Under the scheme, developers can bid for a minimum contracted capacity of 50MW and a maximum of 600MW. The same 600MW ceiling will apply across affiliated companies, parent entities and group firms.
SECI said the renewable generation asset and associated storage system must be co-located, although projects may be built anywhere in India. The requirement comes as India increasingly shifts towards co-located renewable energy and storage projects to improve grid reliability, optimise land and transmission infrastructure and enable greater deployment of dispatchable clean power.
Under the tender, the storage component may be owned directly by the developer or secured through a third-party arrangement.
Successful bidders will sign 25-year power purchase agreements (PPAs) with SECI, which will subsequently sell the electricity to distribution companies and other offtakers through back-to-back power sale agreements.

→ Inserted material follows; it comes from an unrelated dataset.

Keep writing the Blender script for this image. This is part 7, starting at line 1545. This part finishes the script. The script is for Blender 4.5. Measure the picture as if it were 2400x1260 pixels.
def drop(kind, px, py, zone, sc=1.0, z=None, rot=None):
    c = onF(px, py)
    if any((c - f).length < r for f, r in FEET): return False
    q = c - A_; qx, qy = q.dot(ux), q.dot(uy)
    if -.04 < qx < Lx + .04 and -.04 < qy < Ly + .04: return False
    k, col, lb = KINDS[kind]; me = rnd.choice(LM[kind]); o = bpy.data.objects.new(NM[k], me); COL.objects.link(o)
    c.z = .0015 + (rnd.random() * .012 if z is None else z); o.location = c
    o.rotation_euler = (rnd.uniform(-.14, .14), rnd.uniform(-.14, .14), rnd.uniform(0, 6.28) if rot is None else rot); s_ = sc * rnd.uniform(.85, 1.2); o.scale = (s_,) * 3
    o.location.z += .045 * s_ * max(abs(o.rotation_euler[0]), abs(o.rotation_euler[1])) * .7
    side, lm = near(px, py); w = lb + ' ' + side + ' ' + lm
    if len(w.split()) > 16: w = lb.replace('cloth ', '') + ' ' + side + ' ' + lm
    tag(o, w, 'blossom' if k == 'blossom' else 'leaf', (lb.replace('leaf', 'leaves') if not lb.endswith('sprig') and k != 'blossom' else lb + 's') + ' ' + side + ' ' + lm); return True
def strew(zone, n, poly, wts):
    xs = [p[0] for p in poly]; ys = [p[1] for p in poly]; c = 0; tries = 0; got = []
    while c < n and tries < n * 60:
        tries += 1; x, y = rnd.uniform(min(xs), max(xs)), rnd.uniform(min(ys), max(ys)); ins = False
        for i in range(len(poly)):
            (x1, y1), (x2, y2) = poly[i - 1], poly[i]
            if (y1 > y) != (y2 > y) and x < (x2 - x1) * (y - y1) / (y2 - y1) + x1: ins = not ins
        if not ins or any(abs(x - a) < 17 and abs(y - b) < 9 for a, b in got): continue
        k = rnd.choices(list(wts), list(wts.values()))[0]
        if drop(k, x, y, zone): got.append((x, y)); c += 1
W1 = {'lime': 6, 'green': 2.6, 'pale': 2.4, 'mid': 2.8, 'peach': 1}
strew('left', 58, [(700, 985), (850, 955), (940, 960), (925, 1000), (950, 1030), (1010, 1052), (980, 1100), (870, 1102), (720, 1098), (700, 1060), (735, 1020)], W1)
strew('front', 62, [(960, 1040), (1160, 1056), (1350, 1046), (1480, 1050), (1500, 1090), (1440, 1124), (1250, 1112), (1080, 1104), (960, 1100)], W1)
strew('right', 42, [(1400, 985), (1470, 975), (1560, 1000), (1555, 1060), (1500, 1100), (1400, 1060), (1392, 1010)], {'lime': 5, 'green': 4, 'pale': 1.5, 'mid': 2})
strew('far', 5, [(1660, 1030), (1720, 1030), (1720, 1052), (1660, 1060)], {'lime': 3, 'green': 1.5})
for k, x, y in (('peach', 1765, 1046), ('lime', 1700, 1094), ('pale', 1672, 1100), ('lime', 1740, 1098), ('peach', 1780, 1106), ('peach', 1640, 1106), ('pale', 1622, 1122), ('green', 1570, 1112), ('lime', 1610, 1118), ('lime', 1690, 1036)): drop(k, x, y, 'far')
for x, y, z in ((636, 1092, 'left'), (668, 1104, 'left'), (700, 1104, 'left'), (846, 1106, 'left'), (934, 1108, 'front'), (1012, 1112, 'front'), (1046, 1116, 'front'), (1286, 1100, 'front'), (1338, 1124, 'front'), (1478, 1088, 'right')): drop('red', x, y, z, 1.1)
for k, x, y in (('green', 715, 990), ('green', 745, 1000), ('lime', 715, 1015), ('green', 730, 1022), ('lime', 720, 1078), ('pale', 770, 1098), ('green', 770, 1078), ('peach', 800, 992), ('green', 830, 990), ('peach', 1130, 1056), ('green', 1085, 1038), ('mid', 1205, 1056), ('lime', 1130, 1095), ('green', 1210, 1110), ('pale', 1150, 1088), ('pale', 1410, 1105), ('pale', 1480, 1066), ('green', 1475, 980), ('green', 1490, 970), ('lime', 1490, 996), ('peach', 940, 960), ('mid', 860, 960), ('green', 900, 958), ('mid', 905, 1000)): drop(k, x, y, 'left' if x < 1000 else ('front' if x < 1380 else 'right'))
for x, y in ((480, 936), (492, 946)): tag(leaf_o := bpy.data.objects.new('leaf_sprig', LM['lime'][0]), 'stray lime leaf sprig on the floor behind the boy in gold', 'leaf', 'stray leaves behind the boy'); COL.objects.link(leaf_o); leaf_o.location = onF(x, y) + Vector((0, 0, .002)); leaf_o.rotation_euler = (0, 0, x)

The buying entity will nominate a four-hour daily peak-demand window during which developers must supply energy. Each megawatt of contracted capacity must deliver 4,000kWh during the designated peak period, translating to up to 400,000kWh for every 100MW contracted.
SECI specified that energy storage systems charged using non-renewable electricity will not be considered renewable energy resources under the programme. Developers must ensure that all annual energy supplied under the PPA is renewable, although up to 5% of annual requirements may be sourced through green market purchases or bilateral renewable energy transactions to fulfil contractual obligations.

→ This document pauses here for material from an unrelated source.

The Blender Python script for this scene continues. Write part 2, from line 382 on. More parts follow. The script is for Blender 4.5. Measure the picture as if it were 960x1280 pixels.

The tender also allows developers to use storage assets for additional revenue streams outside contracted peak hours, including trading electricity on power exchanges or selling to third parties. However, PPA obligations will take precedence. Any sale of power to third parties while contractual supply commitments remain unmet will trigger financial penalties in addition to those applied for energy delivery shortfalls.
Monthly under-delivery exceeding 10% of the required peak-hour energy volume will incur a penalty equivalent to 1.5 times the applicable PPA tariff on the shortfall quantity.
The scheduled commencement of supply is set for 18 months after the effective date of the PPA.
Financial qualification criteria are linked to the composition of each project. Minimum net worth requirements have been set at INR9.68 million (US$102,250) per MW of solar PV capacity, INR13.68 million (US$144,502) per MW of wind or other renewable generation capacity and INR2.4 million (US$25,351) per MWh of storage capacity.
Bidders must additionally demonstrate financial strength through one of three pathways: annual turnover thresholds, internal resource generation capability or access to an in-principle credit facility.
For projects incorporating wind generation, turbines must be sourced from models included in the Ministry of New and Renewable Energy’s Approved List of Models and Manufacturers (ALMM).